__Entries__:

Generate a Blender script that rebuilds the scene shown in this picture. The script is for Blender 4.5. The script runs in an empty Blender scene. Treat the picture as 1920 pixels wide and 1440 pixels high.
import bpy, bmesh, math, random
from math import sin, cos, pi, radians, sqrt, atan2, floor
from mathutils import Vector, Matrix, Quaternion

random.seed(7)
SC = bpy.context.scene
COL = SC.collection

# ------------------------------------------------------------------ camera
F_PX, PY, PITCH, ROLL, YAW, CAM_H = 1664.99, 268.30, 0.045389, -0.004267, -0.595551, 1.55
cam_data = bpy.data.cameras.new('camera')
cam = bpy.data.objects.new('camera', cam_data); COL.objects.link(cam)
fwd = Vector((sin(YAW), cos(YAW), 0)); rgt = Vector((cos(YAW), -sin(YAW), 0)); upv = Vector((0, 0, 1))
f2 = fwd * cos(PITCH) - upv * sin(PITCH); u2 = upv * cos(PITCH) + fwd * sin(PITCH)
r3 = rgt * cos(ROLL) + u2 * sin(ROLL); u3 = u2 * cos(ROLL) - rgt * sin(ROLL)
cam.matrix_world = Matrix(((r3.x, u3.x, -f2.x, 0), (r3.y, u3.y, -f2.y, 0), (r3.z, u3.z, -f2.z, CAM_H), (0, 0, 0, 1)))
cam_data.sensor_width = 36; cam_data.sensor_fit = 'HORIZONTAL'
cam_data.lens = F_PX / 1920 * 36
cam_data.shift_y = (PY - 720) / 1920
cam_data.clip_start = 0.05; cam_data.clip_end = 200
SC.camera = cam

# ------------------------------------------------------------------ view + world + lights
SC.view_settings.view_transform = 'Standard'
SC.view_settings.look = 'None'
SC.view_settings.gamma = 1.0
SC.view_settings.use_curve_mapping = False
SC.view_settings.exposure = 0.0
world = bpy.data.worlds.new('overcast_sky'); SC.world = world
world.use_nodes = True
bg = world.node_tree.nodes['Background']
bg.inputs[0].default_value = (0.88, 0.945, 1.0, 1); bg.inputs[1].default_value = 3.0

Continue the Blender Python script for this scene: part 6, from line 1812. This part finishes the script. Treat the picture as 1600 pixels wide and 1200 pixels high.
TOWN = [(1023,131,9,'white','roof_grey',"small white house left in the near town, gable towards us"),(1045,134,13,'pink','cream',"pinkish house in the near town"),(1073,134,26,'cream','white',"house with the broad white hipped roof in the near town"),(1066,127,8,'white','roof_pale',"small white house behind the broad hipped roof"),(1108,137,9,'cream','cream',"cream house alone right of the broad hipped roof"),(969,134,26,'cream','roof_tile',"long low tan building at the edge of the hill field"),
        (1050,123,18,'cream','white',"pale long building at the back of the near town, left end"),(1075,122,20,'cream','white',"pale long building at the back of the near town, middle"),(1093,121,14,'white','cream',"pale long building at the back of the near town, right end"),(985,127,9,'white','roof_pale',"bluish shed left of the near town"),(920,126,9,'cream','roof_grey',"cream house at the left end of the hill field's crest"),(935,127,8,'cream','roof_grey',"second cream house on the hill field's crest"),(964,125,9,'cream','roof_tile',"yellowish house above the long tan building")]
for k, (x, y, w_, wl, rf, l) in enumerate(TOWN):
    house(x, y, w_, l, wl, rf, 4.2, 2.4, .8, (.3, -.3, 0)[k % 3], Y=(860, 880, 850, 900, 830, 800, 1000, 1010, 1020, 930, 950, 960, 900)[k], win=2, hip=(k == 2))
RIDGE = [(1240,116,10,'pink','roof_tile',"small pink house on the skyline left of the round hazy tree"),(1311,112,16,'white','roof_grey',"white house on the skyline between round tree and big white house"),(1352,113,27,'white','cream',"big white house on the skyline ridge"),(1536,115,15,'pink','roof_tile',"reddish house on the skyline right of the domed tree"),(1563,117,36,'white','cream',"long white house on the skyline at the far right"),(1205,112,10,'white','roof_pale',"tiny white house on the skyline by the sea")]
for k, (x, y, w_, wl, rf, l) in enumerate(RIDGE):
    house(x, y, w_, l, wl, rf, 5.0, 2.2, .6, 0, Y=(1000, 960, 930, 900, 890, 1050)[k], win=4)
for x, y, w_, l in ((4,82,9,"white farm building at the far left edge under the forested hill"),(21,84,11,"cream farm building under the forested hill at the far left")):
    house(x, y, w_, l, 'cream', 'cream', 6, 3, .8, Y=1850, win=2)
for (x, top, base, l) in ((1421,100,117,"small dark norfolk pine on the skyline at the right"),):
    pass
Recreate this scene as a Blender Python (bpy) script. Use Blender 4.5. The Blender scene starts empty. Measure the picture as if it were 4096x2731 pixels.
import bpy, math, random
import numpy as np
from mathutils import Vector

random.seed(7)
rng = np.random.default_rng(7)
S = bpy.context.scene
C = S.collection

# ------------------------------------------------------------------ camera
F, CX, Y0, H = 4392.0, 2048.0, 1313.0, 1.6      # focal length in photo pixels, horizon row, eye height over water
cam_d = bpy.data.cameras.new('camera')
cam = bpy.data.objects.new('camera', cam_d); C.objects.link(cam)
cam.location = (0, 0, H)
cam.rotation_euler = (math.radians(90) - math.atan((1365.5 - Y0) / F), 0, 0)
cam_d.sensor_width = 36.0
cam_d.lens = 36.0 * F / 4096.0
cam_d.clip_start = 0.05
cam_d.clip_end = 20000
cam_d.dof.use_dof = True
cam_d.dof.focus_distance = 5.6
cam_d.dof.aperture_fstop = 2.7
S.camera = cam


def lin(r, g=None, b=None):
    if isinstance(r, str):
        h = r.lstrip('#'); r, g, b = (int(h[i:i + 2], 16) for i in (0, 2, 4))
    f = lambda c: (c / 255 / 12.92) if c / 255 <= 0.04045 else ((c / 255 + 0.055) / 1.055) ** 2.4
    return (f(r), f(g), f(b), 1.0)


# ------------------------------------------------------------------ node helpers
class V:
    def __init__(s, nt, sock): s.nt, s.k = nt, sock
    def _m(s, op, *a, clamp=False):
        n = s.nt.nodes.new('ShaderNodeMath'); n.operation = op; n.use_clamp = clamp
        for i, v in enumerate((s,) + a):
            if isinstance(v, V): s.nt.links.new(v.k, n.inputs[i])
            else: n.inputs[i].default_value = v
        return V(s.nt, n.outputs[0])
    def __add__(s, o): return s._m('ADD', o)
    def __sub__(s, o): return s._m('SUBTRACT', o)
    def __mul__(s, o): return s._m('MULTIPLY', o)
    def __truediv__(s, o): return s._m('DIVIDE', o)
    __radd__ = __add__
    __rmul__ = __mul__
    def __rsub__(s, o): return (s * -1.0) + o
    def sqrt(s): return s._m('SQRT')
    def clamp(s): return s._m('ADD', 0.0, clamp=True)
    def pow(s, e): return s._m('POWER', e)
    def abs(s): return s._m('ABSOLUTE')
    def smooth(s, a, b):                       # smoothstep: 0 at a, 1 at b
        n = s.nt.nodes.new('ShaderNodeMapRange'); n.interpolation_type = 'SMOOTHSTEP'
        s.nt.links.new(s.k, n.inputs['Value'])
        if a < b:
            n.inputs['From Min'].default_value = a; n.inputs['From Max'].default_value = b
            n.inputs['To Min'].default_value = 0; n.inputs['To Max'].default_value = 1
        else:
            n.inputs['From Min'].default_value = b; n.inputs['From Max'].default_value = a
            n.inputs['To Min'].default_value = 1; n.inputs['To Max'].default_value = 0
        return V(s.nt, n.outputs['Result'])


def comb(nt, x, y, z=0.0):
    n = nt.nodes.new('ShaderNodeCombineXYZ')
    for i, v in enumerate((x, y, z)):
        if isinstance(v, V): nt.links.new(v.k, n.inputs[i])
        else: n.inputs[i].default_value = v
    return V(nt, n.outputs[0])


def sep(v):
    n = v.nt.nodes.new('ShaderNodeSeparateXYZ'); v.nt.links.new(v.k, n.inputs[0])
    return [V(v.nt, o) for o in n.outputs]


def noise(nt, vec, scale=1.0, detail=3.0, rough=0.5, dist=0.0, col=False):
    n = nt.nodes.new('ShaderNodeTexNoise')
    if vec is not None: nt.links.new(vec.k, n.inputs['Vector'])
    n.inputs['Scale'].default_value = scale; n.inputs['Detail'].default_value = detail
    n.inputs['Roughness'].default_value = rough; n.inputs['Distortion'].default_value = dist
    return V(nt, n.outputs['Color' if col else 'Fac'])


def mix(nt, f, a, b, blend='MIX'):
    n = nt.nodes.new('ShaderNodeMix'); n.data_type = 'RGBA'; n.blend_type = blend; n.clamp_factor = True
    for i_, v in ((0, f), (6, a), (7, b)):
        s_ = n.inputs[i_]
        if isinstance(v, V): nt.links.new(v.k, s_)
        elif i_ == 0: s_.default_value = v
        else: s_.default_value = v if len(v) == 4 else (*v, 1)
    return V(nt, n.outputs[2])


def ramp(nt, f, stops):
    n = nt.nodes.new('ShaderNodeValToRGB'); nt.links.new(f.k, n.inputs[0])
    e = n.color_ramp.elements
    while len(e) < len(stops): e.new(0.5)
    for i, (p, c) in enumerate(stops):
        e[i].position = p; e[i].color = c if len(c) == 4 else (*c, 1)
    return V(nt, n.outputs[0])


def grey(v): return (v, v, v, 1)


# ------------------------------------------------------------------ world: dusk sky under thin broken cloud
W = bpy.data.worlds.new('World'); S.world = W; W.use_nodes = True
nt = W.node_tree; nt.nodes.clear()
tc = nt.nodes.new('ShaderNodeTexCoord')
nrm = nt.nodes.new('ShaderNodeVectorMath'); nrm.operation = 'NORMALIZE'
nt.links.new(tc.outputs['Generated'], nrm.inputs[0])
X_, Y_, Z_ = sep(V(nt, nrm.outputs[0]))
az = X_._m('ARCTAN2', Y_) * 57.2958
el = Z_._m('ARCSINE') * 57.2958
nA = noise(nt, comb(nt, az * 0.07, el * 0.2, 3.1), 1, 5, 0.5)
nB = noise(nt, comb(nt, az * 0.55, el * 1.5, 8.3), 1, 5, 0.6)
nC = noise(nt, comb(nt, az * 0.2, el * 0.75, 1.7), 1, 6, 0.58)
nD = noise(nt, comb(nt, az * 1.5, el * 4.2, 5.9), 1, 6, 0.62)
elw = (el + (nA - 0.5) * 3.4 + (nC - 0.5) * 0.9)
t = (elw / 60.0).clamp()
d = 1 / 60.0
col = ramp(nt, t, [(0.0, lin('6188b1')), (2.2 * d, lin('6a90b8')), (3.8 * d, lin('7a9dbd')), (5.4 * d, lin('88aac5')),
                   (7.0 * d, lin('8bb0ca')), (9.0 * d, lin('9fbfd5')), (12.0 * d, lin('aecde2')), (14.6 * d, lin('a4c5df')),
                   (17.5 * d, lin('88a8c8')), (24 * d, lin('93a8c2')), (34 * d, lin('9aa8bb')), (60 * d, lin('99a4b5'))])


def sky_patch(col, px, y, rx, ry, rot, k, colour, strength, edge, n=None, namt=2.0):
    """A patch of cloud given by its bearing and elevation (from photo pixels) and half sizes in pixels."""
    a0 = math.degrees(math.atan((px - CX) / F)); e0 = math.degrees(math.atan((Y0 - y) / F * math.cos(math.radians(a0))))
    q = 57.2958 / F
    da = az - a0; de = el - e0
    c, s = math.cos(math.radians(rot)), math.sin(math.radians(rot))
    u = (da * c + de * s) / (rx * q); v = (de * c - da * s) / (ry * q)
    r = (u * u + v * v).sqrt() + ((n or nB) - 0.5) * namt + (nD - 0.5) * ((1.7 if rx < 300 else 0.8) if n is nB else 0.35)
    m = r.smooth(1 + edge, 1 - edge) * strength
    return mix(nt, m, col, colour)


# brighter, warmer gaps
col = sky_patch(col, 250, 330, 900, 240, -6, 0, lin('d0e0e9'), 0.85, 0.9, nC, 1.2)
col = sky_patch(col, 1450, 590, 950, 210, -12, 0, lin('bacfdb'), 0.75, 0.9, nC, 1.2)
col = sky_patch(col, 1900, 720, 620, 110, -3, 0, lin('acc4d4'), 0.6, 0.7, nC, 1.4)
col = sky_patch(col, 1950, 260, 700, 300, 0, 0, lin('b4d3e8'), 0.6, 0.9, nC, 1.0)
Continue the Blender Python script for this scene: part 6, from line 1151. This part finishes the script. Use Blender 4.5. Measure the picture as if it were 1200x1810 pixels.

__Task objective__: The first line of the records and every line down to the line with "SC.camera = cam" must be quoted exactly; leave out all else.

__Response to the exercise__:
Generate a Blender script that rebuilds the scene shown in this picture. The script is for Blender 4.5. The script runs in an empty Blender scene. Treat the picture as 1920 pixels wide and 1440 pixels high.
import bpy, bmesh, math, random
from math import sin, cos, pi, radians, sqrt, atan2, floor
from mathutils import Vector, Matrix, Quaternion

random.seed(7)
SC = bpy.context.scene
COL = SC.collection

# ------------------------------------------------------------------ camera
F_PX, PY, PITCH, ROLL, YAW, CAM_H = 1664.99, 268.30, 0.045389, -0.004267, -0.595551, 1.55
cam_data = bpy.data.cameras.new('camera')
cam = bpy.data.objects.new('camera', cam_data); COL.objects.link(cam)
fwd = Vector((sin(YAW), cos(YAW), 0)); rgt = Vector((cos(YAW), -sin(YAW), 0)); upv = Vector((0, 0, 1))
f2 = fwd * cos(PITCH) - upv * sin(PITCH); u2 = upv * cos(PITCH) + fwd * sin(PITCH)
r3 = rgt * cos(ROLL) + u2 * sin(ROLL); u3 = u2 * cos(ROLL) - rgt * sin(ROLL)
cam.matrix_world = Matrix(((r3.x, u3.x, -f2.x, 0), (r3.y, u3.y, -f2.y, 0), (r3.z, u3.z, -f2.z, CAM_H), (0, 0, 0, 1)))
cam_data.sensor_width = 36; cam_data.sensor_fit = 'HORIZONTAL'
cam_data.lens = F_PX / 1920 * 36
cam_data.shift_y = (PY - 720) / 1920
cam_data.clip_start = 0.05; cam_data.clip_end = 200
SC.camera = cam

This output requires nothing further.